-- EXERCISE MATERIAL start --

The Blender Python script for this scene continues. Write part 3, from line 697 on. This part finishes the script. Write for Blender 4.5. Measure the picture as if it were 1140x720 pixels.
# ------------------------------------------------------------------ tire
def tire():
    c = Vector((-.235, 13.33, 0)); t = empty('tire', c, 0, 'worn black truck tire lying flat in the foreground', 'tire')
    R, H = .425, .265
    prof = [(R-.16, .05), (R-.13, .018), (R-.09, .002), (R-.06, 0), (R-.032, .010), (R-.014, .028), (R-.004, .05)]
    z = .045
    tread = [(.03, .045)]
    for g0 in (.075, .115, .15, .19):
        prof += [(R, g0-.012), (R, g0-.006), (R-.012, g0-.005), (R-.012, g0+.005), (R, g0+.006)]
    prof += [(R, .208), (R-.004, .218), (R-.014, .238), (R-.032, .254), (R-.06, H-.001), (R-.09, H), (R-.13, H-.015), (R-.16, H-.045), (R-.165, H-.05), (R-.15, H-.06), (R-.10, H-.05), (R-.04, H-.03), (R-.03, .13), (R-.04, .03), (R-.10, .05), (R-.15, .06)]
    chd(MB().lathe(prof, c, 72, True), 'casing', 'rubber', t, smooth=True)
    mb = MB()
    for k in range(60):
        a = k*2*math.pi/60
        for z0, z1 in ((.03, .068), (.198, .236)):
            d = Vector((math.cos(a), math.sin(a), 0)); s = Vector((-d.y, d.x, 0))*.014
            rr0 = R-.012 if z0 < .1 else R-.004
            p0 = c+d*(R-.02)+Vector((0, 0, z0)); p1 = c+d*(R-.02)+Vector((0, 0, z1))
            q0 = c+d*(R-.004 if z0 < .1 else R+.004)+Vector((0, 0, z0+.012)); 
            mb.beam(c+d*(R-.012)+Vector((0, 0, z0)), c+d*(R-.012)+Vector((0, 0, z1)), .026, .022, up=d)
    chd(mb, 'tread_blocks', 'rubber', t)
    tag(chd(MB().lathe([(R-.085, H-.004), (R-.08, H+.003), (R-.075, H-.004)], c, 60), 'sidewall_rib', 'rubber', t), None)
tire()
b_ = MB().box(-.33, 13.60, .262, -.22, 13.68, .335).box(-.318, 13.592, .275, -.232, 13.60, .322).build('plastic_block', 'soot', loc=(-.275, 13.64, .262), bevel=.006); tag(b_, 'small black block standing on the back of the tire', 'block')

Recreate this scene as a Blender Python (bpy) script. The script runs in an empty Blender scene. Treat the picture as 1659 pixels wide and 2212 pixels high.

-- EXERCISE MATERIAL end --

→ INSTRUCTIONS TO FOLLOW: Reproduce the full listing above, character for character.

→ EXERCISE RESPONSE:
The Blender Python script for this scene continues. Write part 3, from line 697 on. This part finishes the script. Write for Blender 4.5. Measure the picture as if it were 1140x720 pixels.
# ------------------------------------------------------------------ tire
def tire():
    c = Vector((-.235, 13.33, 0)); t = empty('tire', c, 0, 'worn black truck tire lying flat in the foreground', 'tire')
    R, H = .425, .265
    prof = [(R-.16, .05), (R-.13, .018), (R-.09, .002), (R-.06, 0), (R-.032, .010), (R-.014, .028), (R-.004, .05)]
    z = .045
    tread = [(.03, .045)]
    for g0 in (.075, .115, .15, .19):
        prof += [(R, g0-.012), (R, g0-.006), (R-.012, g0-.005), (R-.012, g0+.005), (R, g0+.006)]
    prof += [(R, .208), (R-.004, .218), (R-.014, .238), (R-.032, .254), (R-.06, H-.001), (R-.09, H), (R-.13, H-.015), (R-.16, H-.045), (R-.165, H-.05), (R-.15, H-.06), (R-.10, H-.05), (R-.04, H-.03), (R-.03, .13), (R-.04, .03), (R-.10, .05), (R-.15, .06)]
    chd(MB().lathe(prof, c, 72, True), 'casing', 'rubber', t, smooth=True)
    mb = MB()
    for k in range(60):
        a = k*2*math.pi/60
        for z0, z1 in ((.03, .068), (.198, .236)):
            d = Vector((math.cos(a), math.sin(a), 0)); s = Vector((-d.y, d.x, 0))*.014
            rr0 = R-.012 if z0 < .1 else R-.004
            p0 = c+d*(R-.02)+Vector((0, 0, z0)); p1 = c+d*(R-.02)+Vector((0, 0, z1))
            q0 = c+d*(R-.004 if z0 < .1 else R+.004)+Vector((0, 0, z0+.012)); 
            mb.beam(c+d*(R-.012)+Vector((0, 0, z0)), c+d*(R-.012)+Vector((0, 0, z1)), .026, .022, up=d)
    chd(mb, 'tread_blocks', 'rubber', t)
    tag(chd(MB().lathe([(R-.085, H-.004), (R-.08, H+.003), (R-.075, H-.004)], c, 60), 'sidewall_rib', 'rubber', t), None)
tire()
b_ = MB().box(-.33, 13.60, .262, -.22, 13.68, .335).box(-.318, 13.592, .275, -.232, 13.60, .322).build('plastic_block', 'soot', loc=(-.275, 13.64, .262), bevel=.006); tag(b_, 'small black block standing on the back of the tire', 'block')

Recreate this scene as a Blender Python (bpy) script. The script runs in an empty Blender scene. Treat the picture as 1659 pixels wide and 2212 pixels high.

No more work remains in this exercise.